The exercise
Quote the data below in full, minus the images.

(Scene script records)
▽

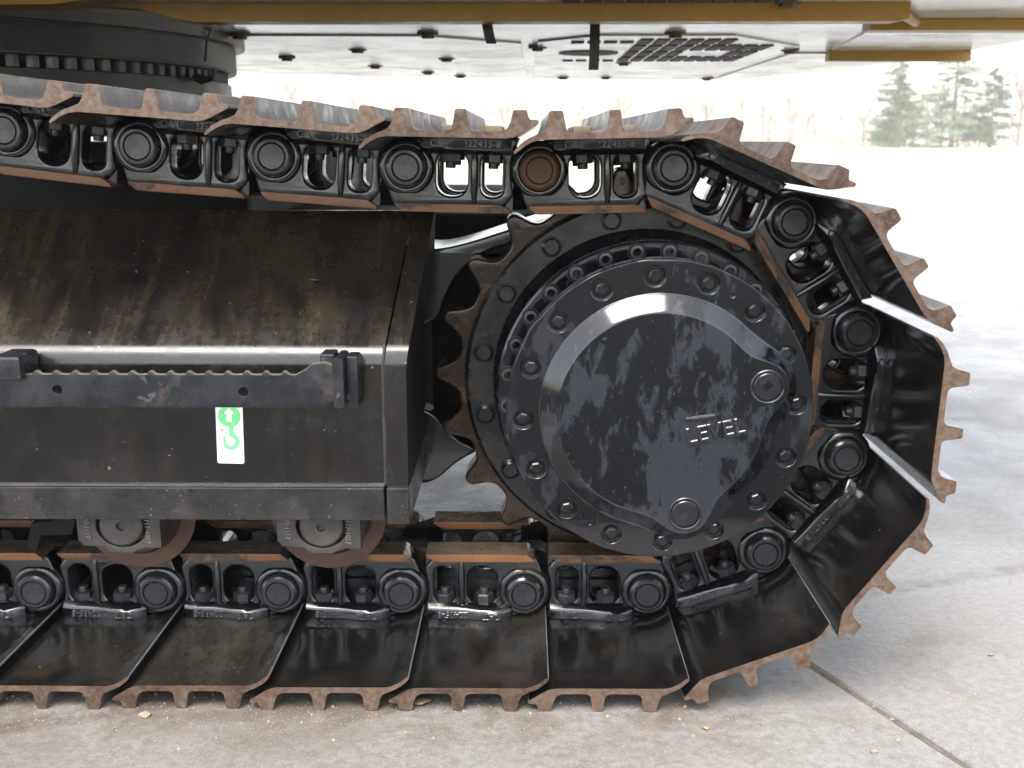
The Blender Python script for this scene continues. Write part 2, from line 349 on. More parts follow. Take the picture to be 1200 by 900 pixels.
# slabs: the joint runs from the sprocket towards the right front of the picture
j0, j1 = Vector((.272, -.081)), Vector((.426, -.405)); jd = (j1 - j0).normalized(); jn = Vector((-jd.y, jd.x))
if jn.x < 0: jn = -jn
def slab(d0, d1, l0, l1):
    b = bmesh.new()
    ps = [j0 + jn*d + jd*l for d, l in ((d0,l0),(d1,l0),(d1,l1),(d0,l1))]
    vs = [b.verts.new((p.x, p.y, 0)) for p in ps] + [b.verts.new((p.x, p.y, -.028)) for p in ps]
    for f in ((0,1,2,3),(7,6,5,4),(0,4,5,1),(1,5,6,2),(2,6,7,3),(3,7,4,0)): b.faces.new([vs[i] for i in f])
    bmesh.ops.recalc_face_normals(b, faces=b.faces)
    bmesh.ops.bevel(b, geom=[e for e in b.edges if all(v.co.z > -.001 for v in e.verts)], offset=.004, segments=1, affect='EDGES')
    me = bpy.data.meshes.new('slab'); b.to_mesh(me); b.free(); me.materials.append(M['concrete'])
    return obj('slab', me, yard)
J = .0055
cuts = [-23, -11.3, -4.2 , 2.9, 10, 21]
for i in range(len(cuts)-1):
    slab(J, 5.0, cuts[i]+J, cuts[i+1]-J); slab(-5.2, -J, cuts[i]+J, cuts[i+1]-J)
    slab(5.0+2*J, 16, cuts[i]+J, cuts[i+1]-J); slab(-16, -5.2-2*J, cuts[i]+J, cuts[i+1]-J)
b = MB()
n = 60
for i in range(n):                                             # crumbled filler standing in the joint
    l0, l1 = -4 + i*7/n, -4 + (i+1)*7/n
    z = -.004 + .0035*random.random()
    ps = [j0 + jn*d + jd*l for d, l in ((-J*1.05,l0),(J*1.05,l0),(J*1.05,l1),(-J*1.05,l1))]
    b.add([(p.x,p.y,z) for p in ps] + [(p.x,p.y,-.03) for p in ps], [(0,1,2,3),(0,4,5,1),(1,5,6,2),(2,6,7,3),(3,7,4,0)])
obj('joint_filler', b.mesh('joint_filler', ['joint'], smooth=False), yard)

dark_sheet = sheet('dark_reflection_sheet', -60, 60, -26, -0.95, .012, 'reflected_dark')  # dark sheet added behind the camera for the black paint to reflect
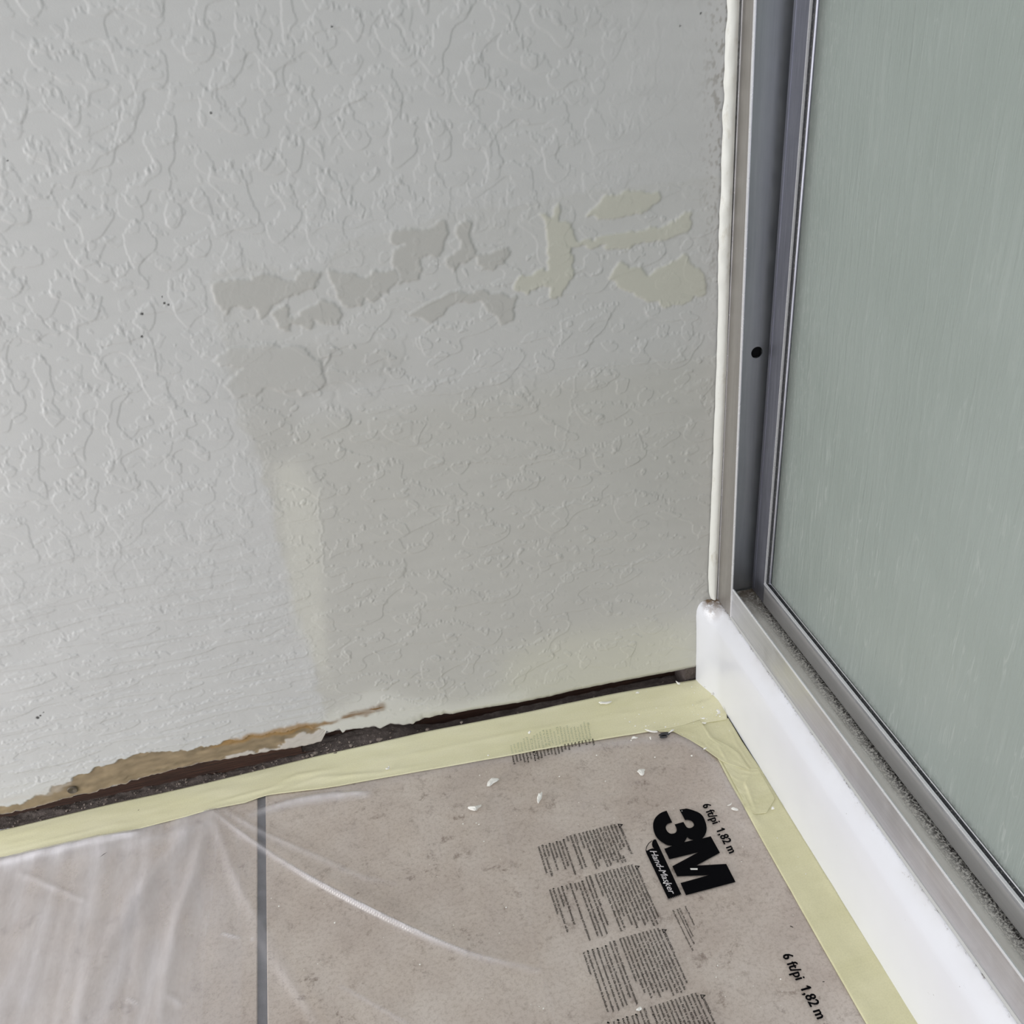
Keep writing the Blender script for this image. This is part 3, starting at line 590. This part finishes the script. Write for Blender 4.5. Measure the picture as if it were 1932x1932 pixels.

△

Exercise output
The Blender Python script for this scene continues. Write part 2, from line 349 on. More parts follow. Take the picture to be 1200 by 900 pixels.
# slabs: the joint runs from the sprocket towards the right front of the picture
j0, j1 = Vector((.272, -.081)), Vector((.426, -.405)); jd = (j1 - j0).normalized(); jn = Vector((-jd.y, jd.x))
if jn.x < 0: jn = -jn
def slab(d0, d1, l0, l1):
    b = bmesh.new()
    ps = [j0 + jn*d + jd*l for d, l in ((d0,l0),(d1,l0),(d1,l1),(d0,l1))]
    vs = [b.verts.new((p.x, p.y, 0)) for p in ps] + [b.verts.new((p.x, p.y, -.028)) for p in ps]
    for f in ((0,1,2,3),(7,6,5,4),(0,4,5,1),(1,5,6,2),(2,6,7,3),(3,7,4,0)): b.faces.new([vs[i] for i in f])
    bmesh.ops.recalc_face_normals(b, faces=b.faces)
    bmesh.ops.bevel(b, geom=[e for e in b.edges if all(v.co.z > -.001 for v in e.verts)], offset=.004, segments=1, affect='EDGES')
    me = bpy.data.meshes.new('slab'); b.to_mesh(me); b.free(); me.materials.append(M['concrete'])
    return obj('slab', me, yard)
J = .0055
cuts = [-23, -11.3, -4.2 , 2.9, 10, 21]
for i in range(len(cuts)-1):
    slab(J, 5.0, cuts[i]+J, cuts[i+1]-J); slab(-5.2, -J, cuts[i]+J, cuts[i+1]-J)
    slab(5.0+2*J, 16, cuts[i]+J, cuts[i+1]-J); slab(-16, -5.2-2*J, cuts[i]+J, cuts[i+1]-J)
b = MB()
n = 60
for i in range(n):                                             # crumbled filler standing in the joint
    l0, l1 = -4 + i*7/n, -4 + (i+1)*7/n
    z = -.004 + .0035*random.random()
    ps = [j0 + jn*d + jd*l for d, l in ((-J*1.05,l0),(J*1.05,l0),(J*1.05,l1),(-J*1.05,l1))]
    b.add([(p.x,p.y,z) for p in ps] + [(p.x,p.y,-.03) for p in ps], [(0,1,2,3),(0,4,5,1),(1,5,6,2),(2,6,7,3),(3,7,4,0)])
obj('joint_filler', b.mesh('joint_filler', ['joint'], smooth=False), yard)

dark_sheet = sheet('dark_reflection_sheet', -60, 60, -26, -0.95, .012, 'reflected_dark')  # dark sheet added behind the camera for the black paint to reflect
Keep writing the Blender script for this image. This is part 3, starting at line 590. This part finishes the script. Write for Blender 4.5. Measure the picture as if it were 1932x1932 pixels.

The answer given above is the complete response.